** start of Raw records **

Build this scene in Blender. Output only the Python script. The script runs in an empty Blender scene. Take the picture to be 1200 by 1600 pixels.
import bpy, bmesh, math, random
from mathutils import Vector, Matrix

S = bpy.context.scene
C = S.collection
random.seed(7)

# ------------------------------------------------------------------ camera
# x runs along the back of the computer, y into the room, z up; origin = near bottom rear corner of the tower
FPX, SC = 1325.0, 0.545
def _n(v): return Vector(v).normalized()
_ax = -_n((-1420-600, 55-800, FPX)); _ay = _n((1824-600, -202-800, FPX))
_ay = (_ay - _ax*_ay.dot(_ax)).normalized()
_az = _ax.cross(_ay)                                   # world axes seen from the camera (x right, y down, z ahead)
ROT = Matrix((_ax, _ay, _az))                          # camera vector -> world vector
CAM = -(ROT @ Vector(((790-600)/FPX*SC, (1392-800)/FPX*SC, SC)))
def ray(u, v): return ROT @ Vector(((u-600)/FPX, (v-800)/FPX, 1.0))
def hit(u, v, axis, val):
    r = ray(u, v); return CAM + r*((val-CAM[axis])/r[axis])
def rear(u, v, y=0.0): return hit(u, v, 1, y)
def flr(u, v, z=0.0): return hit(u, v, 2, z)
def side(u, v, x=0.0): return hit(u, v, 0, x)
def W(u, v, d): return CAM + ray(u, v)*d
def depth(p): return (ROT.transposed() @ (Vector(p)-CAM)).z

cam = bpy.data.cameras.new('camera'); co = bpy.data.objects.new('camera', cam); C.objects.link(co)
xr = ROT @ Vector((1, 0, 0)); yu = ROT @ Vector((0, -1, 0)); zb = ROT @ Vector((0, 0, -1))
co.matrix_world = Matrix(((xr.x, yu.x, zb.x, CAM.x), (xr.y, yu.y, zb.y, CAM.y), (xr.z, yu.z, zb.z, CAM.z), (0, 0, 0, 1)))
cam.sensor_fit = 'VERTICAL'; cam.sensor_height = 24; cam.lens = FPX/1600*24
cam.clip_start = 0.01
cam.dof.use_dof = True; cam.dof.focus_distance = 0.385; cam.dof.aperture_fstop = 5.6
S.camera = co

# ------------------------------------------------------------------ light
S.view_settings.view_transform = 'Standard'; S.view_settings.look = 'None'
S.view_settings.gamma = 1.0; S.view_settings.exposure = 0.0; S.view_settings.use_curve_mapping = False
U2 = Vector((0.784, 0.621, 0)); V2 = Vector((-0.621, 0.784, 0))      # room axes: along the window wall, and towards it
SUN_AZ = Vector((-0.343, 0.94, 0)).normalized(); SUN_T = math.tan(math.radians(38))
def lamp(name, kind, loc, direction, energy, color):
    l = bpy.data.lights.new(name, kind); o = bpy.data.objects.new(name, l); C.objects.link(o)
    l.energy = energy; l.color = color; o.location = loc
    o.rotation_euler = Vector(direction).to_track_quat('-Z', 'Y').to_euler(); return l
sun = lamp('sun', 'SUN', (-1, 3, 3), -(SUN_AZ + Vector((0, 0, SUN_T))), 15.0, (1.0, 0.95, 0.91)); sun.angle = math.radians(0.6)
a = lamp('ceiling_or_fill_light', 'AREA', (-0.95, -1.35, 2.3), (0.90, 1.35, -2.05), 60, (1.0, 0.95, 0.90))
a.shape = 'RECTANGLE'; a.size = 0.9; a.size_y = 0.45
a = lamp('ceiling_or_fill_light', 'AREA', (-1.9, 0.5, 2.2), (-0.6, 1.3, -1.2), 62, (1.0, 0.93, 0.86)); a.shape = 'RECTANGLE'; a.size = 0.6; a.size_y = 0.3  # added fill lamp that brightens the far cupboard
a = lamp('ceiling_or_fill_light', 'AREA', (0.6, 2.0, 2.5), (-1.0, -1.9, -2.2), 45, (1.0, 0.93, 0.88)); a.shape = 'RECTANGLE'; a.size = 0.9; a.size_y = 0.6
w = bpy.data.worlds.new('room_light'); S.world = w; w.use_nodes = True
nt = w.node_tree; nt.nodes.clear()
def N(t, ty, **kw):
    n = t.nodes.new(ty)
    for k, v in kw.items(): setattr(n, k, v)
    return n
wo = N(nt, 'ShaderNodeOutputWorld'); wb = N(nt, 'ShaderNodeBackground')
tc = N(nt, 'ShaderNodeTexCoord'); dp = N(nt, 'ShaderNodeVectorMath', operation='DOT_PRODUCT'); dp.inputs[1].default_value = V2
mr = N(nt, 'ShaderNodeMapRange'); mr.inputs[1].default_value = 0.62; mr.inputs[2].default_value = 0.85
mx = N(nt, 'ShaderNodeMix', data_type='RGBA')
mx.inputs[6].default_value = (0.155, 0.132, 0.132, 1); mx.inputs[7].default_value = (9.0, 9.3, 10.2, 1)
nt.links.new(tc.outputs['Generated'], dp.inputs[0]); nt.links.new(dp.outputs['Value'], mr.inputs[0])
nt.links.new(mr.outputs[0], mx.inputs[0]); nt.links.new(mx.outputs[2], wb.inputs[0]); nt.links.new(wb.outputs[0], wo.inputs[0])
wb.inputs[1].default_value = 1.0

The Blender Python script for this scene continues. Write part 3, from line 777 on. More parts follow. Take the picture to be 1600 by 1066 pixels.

** end of Raw records **

• [Work to do] Look through the material above and pick out each line holding the word "this".

• [The reply]
Build this scene in Blender. Output only the Python script. The script runs in an empty Blender scene. Take the picture to be 1200 by 1600 pixels.
The Blender Python script for this scene continues. Write part 3, from line 777 on. More parts follow. Take the picture to be 1600 by 1066 pixels.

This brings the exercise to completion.